BEGIN Exercise data
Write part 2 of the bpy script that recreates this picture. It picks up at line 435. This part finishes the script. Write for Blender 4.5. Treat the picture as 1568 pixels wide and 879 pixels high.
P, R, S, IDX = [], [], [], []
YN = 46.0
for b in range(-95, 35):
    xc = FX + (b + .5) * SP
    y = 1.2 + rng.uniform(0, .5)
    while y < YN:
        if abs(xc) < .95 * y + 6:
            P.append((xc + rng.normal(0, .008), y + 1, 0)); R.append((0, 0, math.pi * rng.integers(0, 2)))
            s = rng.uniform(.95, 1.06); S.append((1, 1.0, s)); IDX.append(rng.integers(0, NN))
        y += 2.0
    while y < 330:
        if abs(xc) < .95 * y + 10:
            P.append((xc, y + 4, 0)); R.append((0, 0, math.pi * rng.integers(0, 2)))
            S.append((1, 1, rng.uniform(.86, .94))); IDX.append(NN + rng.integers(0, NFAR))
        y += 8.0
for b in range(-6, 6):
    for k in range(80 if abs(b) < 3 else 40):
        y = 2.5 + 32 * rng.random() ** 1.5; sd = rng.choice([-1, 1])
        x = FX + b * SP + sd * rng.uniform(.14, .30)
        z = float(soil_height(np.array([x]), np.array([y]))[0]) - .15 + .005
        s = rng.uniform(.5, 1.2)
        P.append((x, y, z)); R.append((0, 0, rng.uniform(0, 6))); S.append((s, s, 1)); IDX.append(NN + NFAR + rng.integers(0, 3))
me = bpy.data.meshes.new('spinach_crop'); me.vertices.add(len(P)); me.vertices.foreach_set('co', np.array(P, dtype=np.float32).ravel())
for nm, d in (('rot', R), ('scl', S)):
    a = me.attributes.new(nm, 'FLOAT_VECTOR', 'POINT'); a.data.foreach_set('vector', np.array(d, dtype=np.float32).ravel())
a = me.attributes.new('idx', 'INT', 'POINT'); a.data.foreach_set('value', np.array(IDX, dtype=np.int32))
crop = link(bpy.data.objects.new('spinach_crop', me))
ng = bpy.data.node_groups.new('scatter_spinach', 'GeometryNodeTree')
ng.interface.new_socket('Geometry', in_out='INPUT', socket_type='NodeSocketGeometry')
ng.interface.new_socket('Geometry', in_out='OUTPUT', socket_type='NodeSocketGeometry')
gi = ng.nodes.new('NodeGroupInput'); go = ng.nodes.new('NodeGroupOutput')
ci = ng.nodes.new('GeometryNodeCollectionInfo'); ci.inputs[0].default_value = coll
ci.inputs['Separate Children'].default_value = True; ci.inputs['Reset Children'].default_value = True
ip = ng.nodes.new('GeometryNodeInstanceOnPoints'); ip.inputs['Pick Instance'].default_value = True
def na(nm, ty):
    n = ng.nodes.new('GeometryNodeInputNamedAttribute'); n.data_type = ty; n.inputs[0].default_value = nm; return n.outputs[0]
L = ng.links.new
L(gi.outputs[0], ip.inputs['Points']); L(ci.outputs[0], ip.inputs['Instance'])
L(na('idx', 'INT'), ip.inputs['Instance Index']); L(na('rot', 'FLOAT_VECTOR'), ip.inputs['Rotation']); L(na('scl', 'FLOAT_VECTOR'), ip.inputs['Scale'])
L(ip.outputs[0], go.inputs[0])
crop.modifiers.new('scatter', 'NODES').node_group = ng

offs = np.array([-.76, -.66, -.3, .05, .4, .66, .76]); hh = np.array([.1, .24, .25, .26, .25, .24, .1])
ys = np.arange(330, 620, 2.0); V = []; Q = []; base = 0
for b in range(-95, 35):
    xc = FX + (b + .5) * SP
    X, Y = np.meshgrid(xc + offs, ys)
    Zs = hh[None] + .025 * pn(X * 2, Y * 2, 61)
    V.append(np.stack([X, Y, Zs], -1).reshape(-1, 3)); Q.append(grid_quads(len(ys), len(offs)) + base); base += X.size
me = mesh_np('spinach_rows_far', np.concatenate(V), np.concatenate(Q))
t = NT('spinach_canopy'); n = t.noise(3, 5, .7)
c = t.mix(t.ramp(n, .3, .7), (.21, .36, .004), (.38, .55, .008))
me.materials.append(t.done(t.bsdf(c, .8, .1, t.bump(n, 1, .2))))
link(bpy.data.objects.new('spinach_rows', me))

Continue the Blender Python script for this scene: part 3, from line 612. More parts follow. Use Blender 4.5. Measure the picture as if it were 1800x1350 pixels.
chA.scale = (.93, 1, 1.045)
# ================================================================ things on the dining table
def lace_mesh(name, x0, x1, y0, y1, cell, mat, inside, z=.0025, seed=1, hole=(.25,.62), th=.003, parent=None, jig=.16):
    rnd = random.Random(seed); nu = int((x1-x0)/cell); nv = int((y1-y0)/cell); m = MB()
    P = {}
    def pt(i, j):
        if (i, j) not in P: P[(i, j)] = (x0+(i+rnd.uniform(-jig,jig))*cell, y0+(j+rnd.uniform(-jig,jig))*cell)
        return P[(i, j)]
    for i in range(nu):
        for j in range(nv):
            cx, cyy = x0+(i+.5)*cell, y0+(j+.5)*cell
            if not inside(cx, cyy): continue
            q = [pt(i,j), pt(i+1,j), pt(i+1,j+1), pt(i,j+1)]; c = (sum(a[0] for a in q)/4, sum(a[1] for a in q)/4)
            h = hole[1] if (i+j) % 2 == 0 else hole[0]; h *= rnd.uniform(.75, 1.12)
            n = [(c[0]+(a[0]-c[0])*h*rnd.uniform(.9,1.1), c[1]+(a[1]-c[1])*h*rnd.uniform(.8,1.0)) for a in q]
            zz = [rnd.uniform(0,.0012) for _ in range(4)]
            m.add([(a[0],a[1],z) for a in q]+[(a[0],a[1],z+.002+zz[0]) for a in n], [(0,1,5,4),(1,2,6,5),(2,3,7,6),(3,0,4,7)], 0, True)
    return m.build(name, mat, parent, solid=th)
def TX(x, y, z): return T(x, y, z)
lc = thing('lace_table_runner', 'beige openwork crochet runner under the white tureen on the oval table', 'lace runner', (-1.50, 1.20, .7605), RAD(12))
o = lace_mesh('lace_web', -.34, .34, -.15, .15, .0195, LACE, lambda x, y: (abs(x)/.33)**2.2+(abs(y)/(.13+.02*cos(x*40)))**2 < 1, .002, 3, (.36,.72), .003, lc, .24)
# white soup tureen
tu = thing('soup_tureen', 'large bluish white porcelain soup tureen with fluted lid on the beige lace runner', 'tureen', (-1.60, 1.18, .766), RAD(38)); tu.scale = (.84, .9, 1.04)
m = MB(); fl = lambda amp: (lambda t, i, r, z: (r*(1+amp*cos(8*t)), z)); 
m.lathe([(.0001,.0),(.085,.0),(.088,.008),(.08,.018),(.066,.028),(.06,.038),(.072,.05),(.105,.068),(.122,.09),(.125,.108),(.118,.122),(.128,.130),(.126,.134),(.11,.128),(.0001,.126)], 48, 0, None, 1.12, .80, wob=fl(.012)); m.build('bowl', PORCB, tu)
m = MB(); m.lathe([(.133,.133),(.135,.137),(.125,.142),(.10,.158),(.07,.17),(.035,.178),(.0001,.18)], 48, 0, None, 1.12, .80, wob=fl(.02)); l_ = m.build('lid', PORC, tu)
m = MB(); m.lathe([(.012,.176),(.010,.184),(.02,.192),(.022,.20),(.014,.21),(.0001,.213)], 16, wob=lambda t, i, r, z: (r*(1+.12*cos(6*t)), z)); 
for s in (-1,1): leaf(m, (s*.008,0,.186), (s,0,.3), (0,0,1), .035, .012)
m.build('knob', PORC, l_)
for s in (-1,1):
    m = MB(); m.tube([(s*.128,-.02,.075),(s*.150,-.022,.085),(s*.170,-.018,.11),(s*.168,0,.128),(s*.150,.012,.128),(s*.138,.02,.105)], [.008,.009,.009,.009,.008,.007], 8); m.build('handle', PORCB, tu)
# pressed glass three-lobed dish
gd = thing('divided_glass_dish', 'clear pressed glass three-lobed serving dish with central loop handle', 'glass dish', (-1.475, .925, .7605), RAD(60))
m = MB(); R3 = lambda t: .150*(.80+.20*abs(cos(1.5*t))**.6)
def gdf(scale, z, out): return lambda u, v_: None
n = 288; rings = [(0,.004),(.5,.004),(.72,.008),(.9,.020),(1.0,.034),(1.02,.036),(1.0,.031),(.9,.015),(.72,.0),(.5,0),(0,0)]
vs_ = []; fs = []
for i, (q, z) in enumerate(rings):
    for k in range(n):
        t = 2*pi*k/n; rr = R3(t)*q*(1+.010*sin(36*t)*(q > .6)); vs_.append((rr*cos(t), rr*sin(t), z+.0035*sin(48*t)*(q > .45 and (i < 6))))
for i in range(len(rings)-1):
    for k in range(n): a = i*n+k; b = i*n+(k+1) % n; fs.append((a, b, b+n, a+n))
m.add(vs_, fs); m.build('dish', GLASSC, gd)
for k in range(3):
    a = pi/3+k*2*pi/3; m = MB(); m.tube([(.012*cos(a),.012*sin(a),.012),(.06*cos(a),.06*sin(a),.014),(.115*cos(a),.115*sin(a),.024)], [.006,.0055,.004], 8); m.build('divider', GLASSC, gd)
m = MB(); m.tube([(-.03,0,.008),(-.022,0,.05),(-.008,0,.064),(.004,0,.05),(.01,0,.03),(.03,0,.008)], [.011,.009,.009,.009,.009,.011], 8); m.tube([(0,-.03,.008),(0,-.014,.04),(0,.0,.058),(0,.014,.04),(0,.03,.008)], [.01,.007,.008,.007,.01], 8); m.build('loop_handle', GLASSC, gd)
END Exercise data
Problem details: Show every line where the string "pixels" appears.

Output of the exercise:
Write part 2 of the bpy script that recreates this picture. It picks up at line 435. This part finishes the script. Write for Blender 4.5. Treat the picture as 1568 pixels wide and 879 pixels high.
Continue the Blender Python script for this scene: part 3, from line 612. More parts follow. Use Blender 4.5. Measure the picture as if it were 1800x1350 pixels.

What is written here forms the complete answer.